### What is asked
Pick out the lines below that contain the string "empty" and copy them all.

--- start Recorded information ---

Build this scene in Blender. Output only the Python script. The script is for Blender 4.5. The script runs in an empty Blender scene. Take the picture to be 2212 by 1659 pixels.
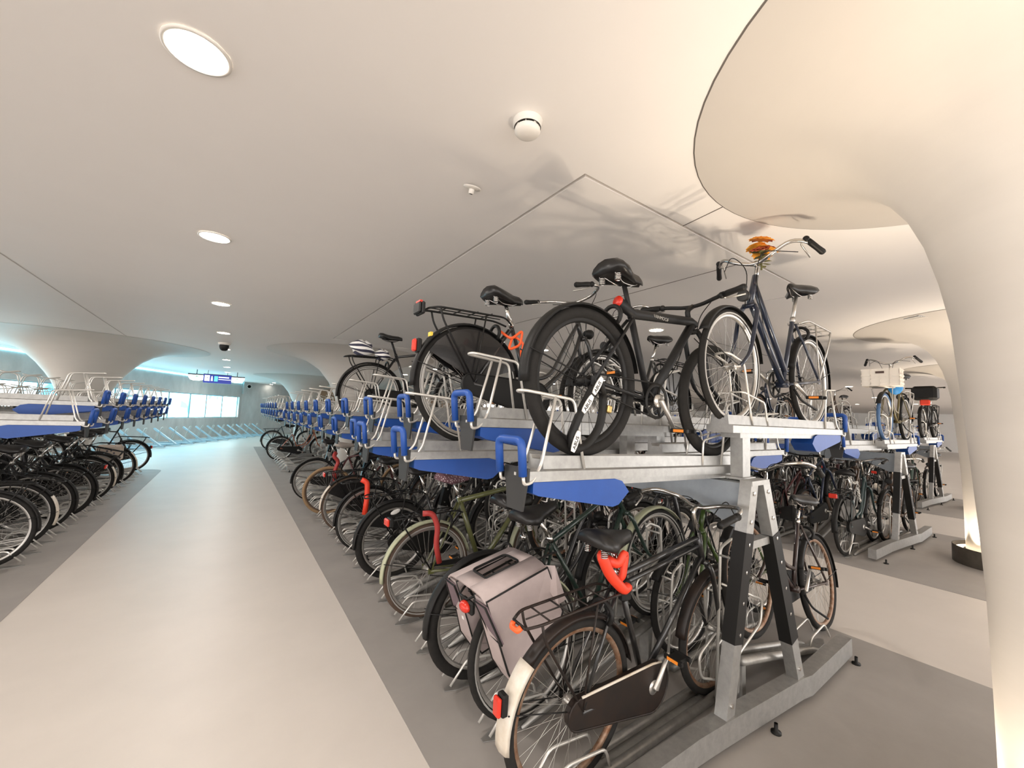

--- end Recorded information ---
--- start Recorded information ---

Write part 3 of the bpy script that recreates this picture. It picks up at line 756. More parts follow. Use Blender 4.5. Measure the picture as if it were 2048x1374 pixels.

--- end Recorded information ---
--- start Recorded information ---

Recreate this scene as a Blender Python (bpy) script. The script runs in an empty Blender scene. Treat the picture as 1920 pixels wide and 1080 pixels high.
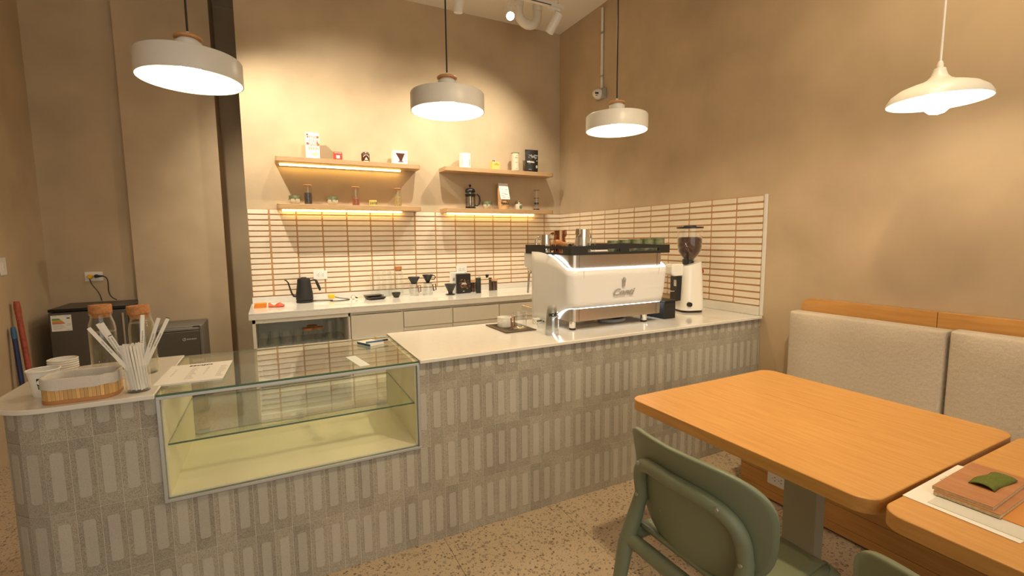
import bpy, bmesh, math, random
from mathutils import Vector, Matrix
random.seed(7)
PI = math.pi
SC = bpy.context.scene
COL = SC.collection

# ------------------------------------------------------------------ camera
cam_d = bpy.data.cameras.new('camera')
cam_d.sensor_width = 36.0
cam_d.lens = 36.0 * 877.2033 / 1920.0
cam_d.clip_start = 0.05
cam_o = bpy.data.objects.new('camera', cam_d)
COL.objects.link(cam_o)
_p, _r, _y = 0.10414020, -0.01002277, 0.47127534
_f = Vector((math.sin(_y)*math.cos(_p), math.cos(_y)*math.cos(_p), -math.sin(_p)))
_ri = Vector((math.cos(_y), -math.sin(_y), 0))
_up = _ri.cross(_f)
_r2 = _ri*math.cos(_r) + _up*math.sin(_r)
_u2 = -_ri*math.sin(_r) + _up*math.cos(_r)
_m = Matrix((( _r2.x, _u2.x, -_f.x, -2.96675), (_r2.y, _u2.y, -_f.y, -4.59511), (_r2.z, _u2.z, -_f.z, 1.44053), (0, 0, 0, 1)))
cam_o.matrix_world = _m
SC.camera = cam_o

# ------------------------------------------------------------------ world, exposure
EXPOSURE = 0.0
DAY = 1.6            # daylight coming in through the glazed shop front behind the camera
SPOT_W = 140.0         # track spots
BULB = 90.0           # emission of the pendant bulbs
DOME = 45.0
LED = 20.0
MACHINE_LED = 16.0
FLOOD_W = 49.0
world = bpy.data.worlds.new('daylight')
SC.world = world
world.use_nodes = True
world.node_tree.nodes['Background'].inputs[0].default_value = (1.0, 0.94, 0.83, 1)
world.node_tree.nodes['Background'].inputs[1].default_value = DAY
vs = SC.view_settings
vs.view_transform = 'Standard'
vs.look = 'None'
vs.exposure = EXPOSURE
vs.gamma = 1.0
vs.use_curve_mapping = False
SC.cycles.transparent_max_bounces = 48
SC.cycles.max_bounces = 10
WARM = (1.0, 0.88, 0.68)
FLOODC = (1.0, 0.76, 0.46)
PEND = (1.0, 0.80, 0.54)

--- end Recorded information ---

### Solution below
Build this scene in Blender. Output only the Python script. The script is for Blender 4.5. The script runs in an empty Blender scene. Take the picture to be 2212 by 1659 pixels.
Recreate this scene as a Blender Python (bpy) script. The script runs in an empty Blender scene. Treat the picture as 1920 pixels wide and 1080 pixels high.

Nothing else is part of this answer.